■ WRITTEN PROBLEM
Quote, with no changes, the lines that run from the top of the material to the line with "cP, sP = math.cos(PITCH), math.sin(PITCH)", both included.

___ INFORMATION PROVIDED ___

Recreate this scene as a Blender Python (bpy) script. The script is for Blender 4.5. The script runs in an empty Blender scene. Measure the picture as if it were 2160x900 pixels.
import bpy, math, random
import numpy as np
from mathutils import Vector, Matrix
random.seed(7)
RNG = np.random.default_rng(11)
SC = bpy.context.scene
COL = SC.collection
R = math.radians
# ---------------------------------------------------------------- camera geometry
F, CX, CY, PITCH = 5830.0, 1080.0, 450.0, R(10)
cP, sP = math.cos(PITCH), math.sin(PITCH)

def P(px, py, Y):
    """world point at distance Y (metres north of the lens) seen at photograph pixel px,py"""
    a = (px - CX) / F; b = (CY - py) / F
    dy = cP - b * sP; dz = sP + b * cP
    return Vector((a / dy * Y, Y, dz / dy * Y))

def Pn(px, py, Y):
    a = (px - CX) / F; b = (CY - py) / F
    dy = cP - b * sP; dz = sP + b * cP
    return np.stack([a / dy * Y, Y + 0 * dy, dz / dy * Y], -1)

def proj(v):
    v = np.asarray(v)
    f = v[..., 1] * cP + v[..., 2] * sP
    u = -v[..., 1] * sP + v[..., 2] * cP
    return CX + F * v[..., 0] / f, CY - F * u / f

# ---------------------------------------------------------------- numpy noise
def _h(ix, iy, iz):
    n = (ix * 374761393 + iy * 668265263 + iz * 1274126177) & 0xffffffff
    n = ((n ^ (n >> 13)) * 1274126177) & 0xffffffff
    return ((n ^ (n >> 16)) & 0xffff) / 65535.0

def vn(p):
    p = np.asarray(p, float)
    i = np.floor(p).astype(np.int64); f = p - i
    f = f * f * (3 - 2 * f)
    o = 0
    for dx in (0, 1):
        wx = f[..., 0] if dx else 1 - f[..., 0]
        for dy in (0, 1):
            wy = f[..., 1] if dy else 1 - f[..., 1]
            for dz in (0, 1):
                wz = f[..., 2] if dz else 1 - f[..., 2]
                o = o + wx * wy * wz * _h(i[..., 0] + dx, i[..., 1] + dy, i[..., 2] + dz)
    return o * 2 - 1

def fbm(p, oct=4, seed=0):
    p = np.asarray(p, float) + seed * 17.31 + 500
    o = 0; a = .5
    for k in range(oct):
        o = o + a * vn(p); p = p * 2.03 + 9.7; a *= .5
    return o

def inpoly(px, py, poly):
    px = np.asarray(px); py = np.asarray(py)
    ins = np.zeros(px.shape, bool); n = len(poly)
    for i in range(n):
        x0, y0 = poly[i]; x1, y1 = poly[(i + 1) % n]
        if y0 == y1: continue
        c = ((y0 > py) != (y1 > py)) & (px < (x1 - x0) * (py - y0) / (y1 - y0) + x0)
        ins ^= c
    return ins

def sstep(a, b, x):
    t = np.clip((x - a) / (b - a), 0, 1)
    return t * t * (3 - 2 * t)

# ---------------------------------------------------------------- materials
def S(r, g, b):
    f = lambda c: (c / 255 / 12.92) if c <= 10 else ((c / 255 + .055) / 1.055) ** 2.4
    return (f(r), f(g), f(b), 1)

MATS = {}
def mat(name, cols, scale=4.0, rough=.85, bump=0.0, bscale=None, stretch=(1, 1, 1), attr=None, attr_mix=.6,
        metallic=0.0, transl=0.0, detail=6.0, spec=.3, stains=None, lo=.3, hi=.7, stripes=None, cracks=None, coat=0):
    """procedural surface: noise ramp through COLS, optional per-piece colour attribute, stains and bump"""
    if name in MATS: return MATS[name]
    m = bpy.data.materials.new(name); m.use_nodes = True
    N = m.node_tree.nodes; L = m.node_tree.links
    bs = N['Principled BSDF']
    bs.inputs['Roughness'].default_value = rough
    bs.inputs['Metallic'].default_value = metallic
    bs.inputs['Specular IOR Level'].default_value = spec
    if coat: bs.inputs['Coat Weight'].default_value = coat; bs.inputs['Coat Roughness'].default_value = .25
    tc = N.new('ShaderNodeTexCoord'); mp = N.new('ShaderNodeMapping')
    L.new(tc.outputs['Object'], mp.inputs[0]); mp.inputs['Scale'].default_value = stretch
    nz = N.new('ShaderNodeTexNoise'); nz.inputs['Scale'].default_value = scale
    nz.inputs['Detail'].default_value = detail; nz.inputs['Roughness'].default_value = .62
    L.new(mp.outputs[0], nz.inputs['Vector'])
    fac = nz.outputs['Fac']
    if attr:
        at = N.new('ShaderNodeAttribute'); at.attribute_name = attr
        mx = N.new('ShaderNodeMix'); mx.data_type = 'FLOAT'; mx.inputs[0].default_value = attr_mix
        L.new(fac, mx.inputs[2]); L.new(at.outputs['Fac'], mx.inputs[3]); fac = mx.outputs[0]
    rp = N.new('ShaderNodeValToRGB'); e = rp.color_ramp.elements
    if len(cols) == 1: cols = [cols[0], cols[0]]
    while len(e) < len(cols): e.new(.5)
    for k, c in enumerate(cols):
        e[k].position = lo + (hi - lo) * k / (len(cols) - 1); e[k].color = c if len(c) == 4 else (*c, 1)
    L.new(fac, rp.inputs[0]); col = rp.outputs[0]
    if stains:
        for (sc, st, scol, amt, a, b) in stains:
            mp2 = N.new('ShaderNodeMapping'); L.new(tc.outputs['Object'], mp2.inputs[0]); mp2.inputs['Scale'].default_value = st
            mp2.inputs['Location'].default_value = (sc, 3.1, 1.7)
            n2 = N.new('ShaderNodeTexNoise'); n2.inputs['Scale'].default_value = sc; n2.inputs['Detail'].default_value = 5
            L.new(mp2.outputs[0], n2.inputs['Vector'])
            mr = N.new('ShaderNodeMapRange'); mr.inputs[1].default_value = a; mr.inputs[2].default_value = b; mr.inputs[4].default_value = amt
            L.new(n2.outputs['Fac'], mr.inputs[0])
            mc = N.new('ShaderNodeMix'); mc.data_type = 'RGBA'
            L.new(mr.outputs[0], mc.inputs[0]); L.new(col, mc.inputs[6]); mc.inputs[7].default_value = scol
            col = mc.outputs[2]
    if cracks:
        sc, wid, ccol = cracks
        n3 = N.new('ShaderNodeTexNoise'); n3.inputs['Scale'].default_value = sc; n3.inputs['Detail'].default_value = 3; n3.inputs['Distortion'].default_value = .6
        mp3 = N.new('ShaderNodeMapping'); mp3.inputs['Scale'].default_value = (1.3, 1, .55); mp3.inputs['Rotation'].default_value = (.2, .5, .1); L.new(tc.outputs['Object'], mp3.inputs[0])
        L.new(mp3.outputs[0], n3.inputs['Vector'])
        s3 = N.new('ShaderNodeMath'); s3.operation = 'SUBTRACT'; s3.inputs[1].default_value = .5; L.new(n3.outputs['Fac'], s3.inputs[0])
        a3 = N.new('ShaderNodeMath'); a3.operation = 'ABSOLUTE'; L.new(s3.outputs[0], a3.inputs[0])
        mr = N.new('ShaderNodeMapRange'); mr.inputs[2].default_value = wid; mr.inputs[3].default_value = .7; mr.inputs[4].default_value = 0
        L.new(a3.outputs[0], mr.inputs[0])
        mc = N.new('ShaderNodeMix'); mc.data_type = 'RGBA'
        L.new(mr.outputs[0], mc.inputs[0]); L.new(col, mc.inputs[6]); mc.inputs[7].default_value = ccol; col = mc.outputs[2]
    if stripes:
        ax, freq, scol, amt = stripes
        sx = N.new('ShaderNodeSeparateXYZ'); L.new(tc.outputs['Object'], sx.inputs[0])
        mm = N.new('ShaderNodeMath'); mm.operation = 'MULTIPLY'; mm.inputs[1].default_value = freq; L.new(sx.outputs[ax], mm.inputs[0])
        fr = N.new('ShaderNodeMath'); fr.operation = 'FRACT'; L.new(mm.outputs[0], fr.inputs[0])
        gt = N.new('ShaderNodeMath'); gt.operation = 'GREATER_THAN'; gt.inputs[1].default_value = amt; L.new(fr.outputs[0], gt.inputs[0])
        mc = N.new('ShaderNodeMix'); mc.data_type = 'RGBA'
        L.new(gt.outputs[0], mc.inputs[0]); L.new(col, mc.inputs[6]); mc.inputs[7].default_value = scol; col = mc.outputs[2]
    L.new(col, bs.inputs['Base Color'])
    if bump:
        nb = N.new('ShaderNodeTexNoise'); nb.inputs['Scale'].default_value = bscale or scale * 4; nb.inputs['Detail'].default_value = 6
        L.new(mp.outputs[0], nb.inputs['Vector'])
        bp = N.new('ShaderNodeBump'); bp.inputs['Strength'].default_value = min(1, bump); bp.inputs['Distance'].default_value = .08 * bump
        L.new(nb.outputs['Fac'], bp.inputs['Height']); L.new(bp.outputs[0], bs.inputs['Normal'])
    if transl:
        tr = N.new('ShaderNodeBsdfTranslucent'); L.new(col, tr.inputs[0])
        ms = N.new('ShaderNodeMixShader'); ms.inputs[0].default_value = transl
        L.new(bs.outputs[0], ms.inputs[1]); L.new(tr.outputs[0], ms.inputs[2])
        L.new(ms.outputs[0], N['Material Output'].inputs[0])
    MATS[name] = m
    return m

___

■ ANSWER TO THIS PROBLEM
Recreate this scene as a Blender Python (bpy) script. The script is for Blender 4.5. The script runs in an empty Blender scene. Measure the picture as if it were 2160x900 pixels.
import bpy, math, random
import numpy as np
from mathutils import Vector, Matrix
random.seed(7)
RNG = np.random.default_rng(11)
SC = bpy.context.scene
COL = SC.collection
R = math.radians
# ---------------------------------------------------------------- camera geometry
F, CX, CY, PITCH = 5830.0, 1080.0, 450.0, R(10)
cP, sP = math.cos(PITCH), math.sin(PITCH)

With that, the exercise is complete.